Son travail concilie l’architecture, le design industriel et les arts visuels chers au Bauhaus. Dès les années 1930, le livre va devenir le support idéal de ses recherches artistiques. Formé par l’un des maîtres du Bauhaus, Herbert Bayer, Munari commence une activité graphique aux innovations radicales. Son goût pour la typographie l’amène à utiliser la lettre comme un langage en soi, à la manière du constructiviste russe El Lissitzky. Il joue avec les dimensions et les matériaux, mettant l’accent sur l’aspect tactile du livre-objet, sans oublier l’aspect ludique et l’humour. Ainsi, à partir de 1949 il crée les Livres illisibles, série directement issue de sa participation au Mouvement pour l’Art Concret. Ces livres, de format carré, ne contiennent aucun mot. Ils sont constitués de pages de différentes couleurs, découpées selon plusieurs formes géométriques. Le livre devient langage visuel, laissé à la libre interprétation du lecteur. La série des Pré-livres destinée aux tout-petits, est créée sur la même idée, douze petits livres carrés de 10cm sur 10cm publiés par Danese à Milan en 1980. Chacun d’eux diffère par son matériau — papier, carton, plastique… — et par sa reliure — spirale, raphia, laine. Visant l’art « de tous » et non « pour tous », Munari crée ces objets-livres dans un but d’appropriation par le lecteur. […]

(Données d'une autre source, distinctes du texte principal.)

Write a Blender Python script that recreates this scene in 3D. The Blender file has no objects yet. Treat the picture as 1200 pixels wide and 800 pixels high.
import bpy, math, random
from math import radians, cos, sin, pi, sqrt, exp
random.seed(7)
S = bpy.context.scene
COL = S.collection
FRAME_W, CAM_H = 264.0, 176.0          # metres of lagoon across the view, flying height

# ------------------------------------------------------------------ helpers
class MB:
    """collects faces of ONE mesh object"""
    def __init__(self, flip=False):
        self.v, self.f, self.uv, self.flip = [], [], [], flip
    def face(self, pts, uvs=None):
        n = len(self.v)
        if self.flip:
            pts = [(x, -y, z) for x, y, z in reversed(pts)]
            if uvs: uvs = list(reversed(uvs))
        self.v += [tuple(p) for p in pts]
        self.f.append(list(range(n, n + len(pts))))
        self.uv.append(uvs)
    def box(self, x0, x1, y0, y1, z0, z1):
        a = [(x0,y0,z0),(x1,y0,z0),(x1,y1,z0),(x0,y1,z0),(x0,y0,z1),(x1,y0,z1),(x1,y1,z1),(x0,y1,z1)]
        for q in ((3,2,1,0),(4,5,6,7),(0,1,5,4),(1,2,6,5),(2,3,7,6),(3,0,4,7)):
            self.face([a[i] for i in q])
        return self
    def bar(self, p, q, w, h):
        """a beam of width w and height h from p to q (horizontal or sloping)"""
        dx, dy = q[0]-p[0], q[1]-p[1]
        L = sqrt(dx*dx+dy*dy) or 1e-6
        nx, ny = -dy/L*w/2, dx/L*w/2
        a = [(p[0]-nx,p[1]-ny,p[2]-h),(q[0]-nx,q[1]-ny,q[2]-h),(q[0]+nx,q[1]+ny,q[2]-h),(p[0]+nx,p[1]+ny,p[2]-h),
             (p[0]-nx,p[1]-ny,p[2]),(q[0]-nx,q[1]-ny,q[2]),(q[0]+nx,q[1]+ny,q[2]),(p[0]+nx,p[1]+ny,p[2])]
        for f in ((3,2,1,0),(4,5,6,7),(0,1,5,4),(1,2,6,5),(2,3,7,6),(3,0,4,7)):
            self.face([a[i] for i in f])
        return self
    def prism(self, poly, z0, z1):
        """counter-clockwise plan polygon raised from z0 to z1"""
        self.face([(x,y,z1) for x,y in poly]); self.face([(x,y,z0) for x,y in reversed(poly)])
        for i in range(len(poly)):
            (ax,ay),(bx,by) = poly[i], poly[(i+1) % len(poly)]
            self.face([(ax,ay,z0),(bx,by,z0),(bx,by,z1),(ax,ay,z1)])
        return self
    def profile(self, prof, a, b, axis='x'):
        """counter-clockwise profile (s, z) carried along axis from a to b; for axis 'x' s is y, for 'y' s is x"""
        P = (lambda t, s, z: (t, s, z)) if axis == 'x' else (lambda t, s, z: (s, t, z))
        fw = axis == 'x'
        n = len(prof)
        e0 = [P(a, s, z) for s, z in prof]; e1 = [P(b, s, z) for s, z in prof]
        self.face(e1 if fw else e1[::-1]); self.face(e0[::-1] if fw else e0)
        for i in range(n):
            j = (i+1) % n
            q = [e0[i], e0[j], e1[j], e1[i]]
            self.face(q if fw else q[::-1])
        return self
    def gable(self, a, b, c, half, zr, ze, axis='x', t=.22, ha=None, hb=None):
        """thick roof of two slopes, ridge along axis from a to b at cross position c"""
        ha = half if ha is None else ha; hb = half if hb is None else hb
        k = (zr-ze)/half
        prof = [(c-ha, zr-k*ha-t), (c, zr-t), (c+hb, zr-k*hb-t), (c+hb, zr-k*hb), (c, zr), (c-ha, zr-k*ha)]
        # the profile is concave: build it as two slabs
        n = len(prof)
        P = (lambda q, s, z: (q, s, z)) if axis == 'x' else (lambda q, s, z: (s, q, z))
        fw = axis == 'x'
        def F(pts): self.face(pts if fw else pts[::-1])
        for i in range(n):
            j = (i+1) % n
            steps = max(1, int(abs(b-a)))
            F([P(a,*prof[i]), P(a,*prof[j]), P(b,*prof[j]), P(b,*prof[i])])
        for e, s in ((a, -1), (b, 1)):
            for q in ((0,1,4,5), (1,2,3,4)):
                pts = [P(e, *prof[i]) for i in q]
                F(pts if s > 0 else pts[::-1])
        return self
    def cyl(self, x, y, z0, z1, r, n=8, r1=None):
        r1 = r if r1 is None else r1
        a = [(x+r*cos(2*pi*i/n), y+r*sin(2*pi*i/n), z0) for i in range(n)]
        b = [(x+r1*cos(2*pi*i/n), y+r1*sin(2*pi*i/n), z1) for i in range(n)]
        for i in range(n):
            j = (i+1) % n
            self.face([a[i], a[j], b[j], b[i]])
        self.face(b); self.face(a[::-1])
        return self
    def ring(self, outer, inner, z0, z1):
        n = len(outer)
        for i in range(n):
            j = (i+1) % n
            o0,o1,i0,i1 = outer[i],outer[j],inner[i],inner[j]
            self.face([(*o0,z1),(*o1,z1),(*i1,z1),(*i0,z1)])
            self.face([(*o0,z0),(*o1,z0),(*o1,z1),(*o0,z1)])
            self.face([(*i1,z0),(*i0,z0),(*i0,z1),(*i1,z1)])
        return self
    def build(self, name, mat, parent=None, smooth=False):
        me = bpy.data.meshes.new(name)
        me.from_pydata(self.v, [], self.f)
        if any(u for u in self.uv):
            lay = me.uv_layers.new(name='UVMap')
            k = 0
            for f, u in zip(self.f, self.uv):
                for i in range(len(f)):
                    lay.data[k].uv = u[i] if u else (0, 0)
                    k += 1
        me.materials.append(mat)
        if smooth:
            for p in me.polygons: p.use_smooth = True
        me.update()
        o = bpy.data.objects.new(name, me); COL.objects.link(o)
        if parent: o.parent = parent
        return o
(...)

– cit. programme de l’exposition Le sentiment des choses

 

Bruno-Munari-graphiste-IT-prelivres-1980-02

« Marinetti et lui travaillent tous deux sur des planches tactiles (assemblage d’éléments en relief tels que râpes à fromage, pointes de gramophone, etc. pour une lecture tactile aveugle) qui préfigurent sa réflexion sur le toucher concrétisée par Les Prélivres […] Il s’agit avant tout pour lui, dans une optique pédagogique, de développer la créativité pour aider à comprendre les formes et les couleurs, en une exploration visuelle. Son travail n’obéit à aucune règle et se base sur l’ouverture et le partage.

Les Prélivres relèvent de ce principe puisqu’ils travaillent sur la matérialité et permettent de faire comprendre la structure même du livre en établissant la différence entre une feuille et le livre par la primauté de sa reliure. Munari a ainsi réalisé une série de douze livres proches de l’objet, jouant sur les matériaux (laine et carton, mousse, feutrine, poil, bois, plastique, etc.), sur les formes et le mouvement (bonhomme, agrandissement, rétrécissement, etc.) et sur les couleurs (feuilles monochromes, transparents, etc.). Ce sont avant tout des livres tactiles que l’enfant doit manipuler et explorer sans retenu. Peu à peu, il va comprendre et prendre conscience des multiples possibilités qu’ils offrent. À travers ces livres, Munari cherche à faire entrer l’art dans l’univers de l’enfant mais aussi à faire découvrir l’invisible, ce que l’on ne voit pas et qui pourtant est contenu en tout objet.

Munari insiste sur l’importance du toucher et de la « surprise » qui permet de créer un lien affectif entre le livre et l’enfant, et qui vont l’amener à désirer en découvrir d’autres, les uns après les autres. Car l’enfant qui découvre un objet se tourne complètement vers lui pour le connaître et l’explorer. L’artiste italien va adapter le procédé de la découverte à l’ensemble de ses livres, privilégiant le livre en tant qu’objet et non pas seulement réceptacle d’un récit. D’ailleurs, le récit est quasi-absent dans les ouvrages de Munari. Il est suggéré plus qu’imposé. Liberté est donnée à l’enfant de découvrir son propre rythme de lecture et d’inventer sa narration au gré des découvertes.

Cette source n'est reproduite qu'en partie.